:: Collected data
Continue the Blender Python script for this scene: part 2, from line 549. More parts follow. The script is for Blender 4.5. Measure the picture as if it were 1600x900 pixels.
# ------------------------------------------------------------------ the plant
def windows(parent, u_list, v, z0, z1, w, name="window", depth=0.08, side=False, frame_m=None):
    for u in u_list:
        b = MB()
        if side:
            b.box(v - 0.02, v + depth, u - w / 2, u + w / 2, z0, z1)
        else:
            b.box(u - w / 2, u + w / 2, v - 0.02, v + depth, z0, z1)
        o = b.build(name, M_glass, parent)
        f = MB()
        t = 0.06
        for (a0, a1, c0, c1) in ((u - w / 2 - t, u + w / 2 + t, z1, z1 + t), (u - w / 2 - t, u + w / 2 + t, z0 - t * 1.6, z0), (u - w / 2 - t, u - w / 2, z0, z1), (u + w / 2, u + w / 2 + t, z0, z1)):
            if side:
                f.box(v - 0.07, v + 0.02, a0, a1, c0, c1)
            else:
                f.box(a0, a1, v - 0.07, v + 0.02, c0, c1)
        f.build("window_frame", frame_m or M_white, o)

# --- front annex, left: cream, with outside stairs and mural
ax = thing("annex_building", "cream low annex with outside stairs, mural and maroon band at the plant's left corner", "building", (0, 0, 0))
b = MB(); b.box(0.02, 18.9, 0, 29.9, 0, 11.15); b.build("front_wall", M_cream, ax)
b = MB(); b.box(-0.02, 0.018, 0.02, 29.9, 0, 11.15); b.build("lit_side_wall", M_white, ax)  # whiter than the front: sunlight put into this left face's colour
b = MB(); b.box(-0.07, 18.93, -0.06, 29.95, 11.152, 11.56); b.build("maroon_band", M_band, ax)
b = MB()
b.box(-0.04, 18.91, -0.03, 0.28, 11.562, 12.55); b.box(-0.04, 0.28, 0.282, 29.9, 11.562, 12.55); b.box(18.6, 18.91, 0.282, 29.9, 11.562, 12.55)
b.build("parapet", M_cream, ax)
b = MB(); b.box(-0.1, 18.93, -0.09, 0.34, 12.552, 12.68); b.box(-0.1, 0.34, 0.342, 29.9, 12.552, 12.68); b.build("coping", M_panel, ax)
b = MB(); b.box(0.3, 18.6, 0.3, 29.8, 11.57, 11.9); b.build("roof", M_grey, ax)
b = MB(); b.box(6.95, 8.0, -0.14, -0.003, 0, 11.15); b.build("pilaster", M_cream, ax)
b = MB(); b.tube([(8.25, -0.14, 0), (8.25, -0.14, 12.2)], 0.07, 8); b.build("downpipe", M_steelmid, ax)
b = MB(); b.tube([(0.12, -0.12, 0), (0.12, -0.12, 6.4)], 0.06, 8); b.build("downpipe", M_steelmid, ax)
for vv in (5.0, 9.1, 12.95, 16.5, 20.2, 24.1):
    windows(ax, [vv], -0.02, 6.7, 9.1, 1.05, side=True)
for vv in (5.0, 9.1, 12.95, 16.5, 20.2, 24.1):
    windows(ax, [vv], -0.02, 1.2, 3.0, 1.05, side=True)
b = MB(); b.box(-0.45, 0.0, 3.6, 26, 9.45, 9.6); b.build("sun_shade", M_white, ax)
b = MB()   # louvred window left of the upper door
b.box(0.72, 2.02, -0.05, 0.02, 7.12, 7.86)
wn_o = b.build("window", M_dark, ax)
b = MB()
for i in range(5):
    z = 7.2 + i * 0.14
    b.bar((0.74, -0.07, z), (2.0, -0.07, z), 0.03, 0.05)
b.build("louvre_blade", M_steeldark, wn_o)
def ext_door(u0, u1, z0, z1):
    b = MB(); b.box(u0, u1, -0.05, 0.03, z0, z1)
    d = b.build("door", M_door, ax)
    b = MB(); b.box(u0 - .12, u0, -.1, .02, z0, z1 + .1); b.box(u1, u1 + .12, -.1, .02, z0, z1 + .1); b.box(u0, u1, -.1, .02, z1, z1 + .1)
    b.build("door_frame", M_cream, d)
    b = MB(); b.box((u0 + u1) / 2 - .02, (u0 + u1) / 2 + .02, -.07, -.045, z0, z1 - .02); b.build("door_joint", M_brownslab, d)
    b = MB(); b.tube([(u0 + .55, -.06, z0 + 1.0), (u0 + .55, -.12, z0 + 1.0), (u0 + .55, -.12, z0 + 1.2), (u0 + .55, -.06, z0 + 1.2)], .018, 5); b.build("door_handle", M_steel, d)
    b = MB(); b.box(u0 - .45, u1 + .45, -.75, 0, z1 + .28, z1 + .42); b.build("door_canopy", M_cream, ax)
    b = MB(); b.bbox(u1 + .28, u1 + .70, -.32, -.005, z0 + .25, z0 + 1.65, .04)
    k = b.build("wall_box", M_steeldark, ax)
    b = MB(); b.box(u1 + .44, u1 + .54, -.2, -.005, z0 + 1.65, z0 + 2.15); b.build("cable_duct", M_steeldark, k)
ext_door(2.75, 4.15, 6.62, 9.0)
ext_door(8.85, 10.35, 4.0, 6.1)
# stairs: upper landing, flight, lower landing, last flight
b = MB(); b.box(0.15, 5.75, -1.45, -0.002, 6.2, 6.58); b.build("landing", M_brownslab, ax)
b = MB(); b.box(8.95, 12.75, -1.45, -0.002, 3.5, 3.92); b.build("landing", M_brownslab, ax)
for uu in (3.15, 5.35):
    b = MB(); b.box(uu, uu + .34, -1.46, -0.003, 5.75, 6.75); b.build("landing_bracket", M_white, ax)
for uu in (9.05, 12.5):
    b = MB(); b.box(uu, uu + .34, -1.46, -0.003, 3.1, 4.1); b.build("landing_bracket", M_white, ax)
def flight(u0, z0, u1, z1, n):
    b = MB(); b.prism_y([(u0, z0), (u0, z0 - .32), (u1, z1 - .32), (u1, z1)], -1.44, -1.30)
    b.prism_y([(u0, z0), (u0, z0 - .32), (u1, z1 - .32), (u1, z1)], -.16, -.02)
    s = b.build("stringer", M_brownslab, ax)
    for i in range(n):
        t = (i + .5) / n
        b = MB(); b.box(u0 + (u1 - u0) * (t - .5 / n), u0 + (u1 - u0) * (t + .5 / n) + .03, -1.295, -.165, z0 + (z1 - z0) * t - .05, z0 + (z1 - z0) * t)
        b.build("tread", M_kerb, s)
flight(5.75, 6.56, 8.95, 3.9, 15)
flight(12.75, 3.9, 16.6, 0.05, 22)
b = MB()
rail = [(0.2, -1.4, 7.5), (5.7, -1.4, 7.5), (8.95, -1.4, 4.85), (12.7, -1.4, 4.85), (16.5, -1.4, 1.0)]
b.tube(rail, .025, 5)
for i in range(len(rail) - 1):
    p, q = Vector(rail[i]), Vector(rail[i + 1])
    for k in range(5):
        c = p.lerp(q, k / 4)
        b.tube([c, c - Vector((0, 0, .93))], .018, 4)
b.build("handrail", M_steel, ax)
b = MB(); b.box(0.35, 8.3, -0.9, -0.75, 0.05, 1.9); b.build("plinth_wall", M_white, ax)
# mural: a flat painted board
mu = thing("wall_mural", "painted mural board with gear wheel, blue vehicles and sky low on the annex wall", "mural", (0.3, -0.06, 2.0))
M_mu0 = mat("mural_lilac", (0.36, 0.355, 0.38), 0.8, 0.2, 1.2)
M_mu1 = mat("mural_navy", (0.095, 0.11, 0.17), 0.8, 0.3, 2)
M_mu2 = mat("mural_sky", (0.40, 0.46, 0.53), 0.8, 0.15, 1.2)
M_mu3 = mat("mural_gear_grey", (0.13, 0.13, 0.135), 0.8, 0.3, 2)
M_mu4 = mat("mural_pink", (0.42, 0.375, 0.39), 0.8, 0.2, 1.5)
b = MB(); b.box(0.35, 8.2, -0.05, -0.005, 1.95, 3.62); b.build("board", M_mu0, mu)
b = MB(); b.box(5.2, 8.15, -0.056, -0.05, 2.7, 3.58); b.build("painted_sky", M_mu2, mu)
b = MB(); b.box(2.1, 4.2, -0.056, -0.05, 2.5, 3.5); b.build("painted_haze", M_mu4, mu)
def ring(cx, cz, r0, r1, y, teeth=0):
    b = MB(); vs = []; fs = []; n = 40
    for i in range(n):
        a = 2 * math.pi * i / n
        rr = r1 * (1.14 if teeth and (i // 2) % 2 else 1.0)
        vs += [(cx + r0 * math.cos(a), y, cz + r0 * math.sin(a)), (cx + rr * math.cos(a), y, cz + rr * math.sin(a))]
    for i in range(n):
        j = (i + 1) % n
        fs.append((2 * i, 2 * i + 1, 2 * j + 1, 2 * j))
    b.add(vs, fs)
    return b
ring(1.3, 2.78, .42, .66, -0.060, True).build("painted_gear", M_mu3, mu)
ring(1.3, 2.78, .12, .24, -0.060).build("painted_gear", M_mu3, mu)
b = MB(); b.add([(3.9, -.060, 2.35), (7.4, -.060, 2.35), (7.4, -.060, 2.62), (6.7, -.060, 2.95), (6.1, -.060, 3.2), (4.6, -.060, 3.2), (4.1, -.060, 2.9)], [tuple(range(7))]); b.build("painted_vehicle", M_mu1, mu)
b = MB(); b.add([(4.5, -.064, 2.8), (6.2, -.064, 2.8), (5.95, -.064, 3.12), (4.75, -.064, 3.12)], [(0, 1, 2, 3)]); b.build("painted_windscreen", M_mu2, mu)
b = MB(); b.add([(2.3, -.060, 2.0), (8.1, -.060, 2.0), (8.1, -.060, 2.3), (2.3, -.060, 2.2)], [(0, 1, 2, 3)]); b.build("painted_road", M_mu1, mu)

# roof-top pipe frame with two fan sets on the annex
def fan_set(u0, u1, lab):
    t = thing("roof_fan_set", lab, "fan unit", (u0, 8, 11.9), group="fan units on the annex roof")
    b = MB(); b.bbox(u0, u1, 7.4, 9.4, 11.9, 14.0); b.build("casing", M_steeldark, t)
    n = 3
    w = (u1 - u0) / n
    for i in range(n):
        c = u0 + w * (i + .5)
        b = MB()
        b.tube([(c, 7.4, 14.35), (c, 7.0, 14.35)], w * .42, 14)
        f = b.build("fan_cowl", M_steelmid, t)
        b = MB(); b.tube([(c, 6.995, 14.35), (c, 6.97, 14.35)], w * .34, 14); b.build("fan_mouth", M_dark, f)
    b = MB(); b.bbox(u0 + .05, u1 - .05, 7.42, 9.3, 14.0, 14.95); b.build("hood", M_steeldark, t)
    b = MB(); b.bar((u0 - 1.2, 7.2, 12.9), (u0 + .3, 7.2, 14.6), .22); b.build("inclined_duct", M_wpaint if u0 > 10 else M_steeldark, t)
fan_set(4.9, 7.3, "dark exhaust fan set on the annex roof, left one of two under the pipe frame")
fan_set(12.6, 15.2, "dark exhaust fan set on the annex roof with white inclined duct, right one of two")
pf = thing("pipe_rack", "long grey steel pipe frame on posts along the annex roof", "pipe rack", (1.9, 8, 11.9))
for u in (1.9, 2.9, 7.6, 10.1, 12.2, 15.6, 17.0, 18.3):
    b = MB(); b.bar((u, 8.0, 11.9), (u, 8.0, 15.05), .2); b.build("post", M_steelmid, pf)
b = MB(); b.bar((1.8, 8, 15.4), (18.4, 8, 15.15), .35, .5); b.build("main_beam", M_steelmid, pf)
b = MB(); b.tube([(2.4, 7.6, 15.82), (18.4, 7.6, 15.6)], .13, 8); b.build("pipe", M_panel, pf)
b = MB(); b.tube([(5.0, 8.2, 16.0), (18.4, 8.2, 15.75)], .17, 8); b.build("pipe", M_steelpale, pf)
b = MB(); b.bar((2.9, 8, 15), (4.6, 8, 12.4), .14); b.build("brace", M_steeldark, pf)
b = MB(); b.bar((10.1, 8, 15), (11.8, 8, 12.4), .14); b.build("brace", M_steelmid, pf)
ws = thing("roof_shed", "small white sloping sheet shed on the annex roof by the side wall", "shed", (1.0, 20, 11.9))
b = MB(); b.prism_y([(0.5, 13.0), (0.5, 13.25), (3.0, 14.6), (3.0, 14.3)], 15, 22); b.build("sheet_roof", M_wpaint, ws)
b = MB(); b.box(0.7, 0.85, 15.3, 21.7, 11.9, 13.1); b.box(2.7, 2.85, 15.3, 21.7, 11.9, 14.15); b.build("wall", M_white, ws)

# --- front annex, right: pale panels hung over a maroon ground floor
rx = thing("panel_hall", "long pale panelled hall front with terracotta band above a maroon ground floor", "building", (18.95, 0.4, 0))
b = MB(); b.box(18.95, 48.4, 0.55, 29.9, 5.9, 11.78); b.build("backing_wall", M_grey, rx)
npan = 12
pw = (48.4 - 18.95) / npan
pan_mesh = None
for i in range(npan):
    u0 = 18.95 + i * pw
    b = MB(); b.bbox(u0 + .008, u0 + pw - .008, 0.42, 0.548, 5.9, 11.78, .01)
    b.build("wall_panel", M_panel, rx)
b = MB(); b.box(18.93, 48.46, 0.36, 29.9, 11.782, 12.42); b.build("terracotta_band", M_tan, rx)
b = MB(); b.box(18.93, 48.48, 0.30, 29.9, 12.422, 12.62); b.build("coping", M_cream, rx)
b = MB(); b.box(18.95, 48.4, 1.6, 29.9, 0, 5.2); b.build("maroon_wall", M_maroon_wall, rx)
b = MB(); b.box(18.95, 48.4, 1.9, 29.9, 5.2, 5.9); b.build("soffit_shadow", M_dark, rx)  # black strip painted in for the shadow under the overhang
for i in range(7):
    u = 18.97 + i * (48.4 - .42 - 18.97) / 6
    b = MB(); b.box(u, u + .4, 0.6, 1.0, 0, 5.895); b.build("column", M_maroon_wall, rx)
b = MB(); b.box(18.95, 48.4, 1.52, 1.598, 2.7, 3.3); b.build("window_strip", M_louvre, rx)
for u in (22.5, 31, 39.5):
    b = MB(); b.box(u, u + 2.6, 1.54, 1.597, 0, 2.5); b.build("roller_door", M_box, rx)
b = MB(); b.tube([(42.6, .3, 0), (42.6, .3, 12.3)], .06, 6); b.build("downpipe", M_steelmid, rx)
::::
■ **What you should do**: Word for word, quote the lines of the material from the first line through the line with "b = MB(); b.box(0.02, 18.9, 0, 29.9, 0, 11.15);", both ends included.

■ **Correct result**:
Continue the Blender Python script for this scene: part 2, from line 549. More parts follow. The script is for Blender 4.5. Measure the picture as if it were 1600x900 pixels.
# ------------------------------------------------------------------ the plant
def windows(parent, u_list, v, z0, z1, w, name="window", depth=0.08, side=False, frame_m=None):
    for u in u_list:
        b = MB()
        if side:
            b.box(v - 0.02, v + depth, u - w / 2, u + w / 2, z0, z1)
        else:
            b.box(u - w / 2, u + w / 2, v - 0.02, v + depth, z0, z1)
        o = b.build(name, M_glass, parent)
        f = MB()
        t = 0.06
        for (a0, a1, c0, c1) in ((u - w / 2 - t, u + w / 2 + t, z1, z1 + t), (u - w / 2 - t, u + w / 2 + t, z0 - t * 1.6, z0), (u - w / 2 - t, u - w / 2, z0, z1), (u + w / 2, u + w / 2 + t, z0, z1)):
            if side:
                f.box(v - 0.07, v + 0.02, a0, a1, c0, c1)
            else:
                f.box(a0, a1, v - 0.07, v + 0.02, c0, c1)
        f.build("window_frame", frame_m or M_white, o)

# --- front annex, left: cream, with outside stairs and mural
ax = thing("annex_building", "cream low annex with outside stairs, mural and maroon band at the plant's left corner", "building", (0, 0, 0))
b = MB(); b.box(0.02, 18.9, 0, 29.9, 0, 11.15); b.build("front_wall", M_cream, ax)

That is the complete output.